おそらく、そういう人たちは人生の最後が近づいてもなお「勝ち負け」にこだわり続けたまま、たとえ正気のうちには転落を免れたとしても、年をとって衰え、徐々に失われてゆく自己の健康や財力、能力に向き合うことに耐えられず、少しずつ自分を失うことによってのみ人生を幕引きをはかろうとするのではないでしょうか。

それはまさしく、「勝敗」の問題ではなく、「生き死に」の問題です。

「人を裁くな。あなたがたも裁かれないようにするためである。」という聖書の言葉は、まさにこういう傾向にある人間に対する警句だと感じます。

トルストイの小説の表題は、イエスの去り際に残した次の言葉からの引用です。

『イエスは言われた。「光は、いましばらく、あなたがたの間にある。暗闇に追いつかれないように、光のあるうちに歩きなさない。暗闇の中を歩く者は、自分がどこへ行くのか分からない。光の子となるために、光あるうちに、光を信じなさい。」』(ヨハネによる福音書12章35-36節)

私には、この聖句は『青春の日々にこそ、お前の創造主に心を留めよ。苦しみの日々が来ないうちに。「年を重ねることに喜びはない」と言う年齢にならないうちに。太陽が闇に変らないうちに。月や星の光がうせないうちに。雨の後にまた雲が戻ってこないうちに。』(コレヘトの言葉12章1-2節)と対になっているように思います。
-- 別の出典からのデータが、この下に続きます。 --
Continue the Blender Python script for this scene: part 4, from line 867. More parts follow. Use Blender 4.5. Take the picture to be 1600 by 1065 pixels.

若くて柔軟性のあるうちに、たとえ信じられなかったのしても、創造主に心を留めることがあって、そして人生の夕暮れを意識したときに、自分が闇の中にいると感じたらそこから出ようとするのか、それともそこにどっぷりと浸かったまま、周囲に毒を吐き続けながら自分を失ってゆく人生を選ぶのか。

私はこの年齢になってつくづく、若い時分に熱心に聖書をはじめとする本を読んでいて良かったと感じています。

そして、ある作家から願われた「よい一生を生きてください」ということばとともに与えられた聖句の意味を一生の宿題として与えられた人生で良かったと思っています。

もしも私に挫折という経験がなく、それをきっかけにして病者に対して連帯感を持ち、思いを馳せることのない人生であったら、とんでもなく勘違いして、「よい一生とは何か」という宿題をすっかり忘れ、光が失われてからひとり後悔して孤独の中に過ごす老後が待っていたと思うので。

なお、孤独というのは独りでいるときよりも、大勢でいる時の方に感じるものです。

独りでいる人でも、何者かとつながっていると確信している人、創造主は決してお前を独りにはしておかないとリアルに実感している人間は、「さびしい」ということばの意味が、大勢で居ることが、集団の中にいることが賑やかで孤独ではないことの証明であると勘違いしている人とは全く違います。

だから、さびしいさびしいと嘆く人たち、或いは集団に属していることで孤独ではないと思いこもうとしている人たちをみると、あのようにはなりたくないと思うのです。

複数人で乗ることを前提とするマイカーをやめて、自転車にスイッチして、その自転車に乗って様々な場所へ行き、色々な人と触れ合い、色々なことを考える、自分には集団で行動するよりも、その方があっていると感じます。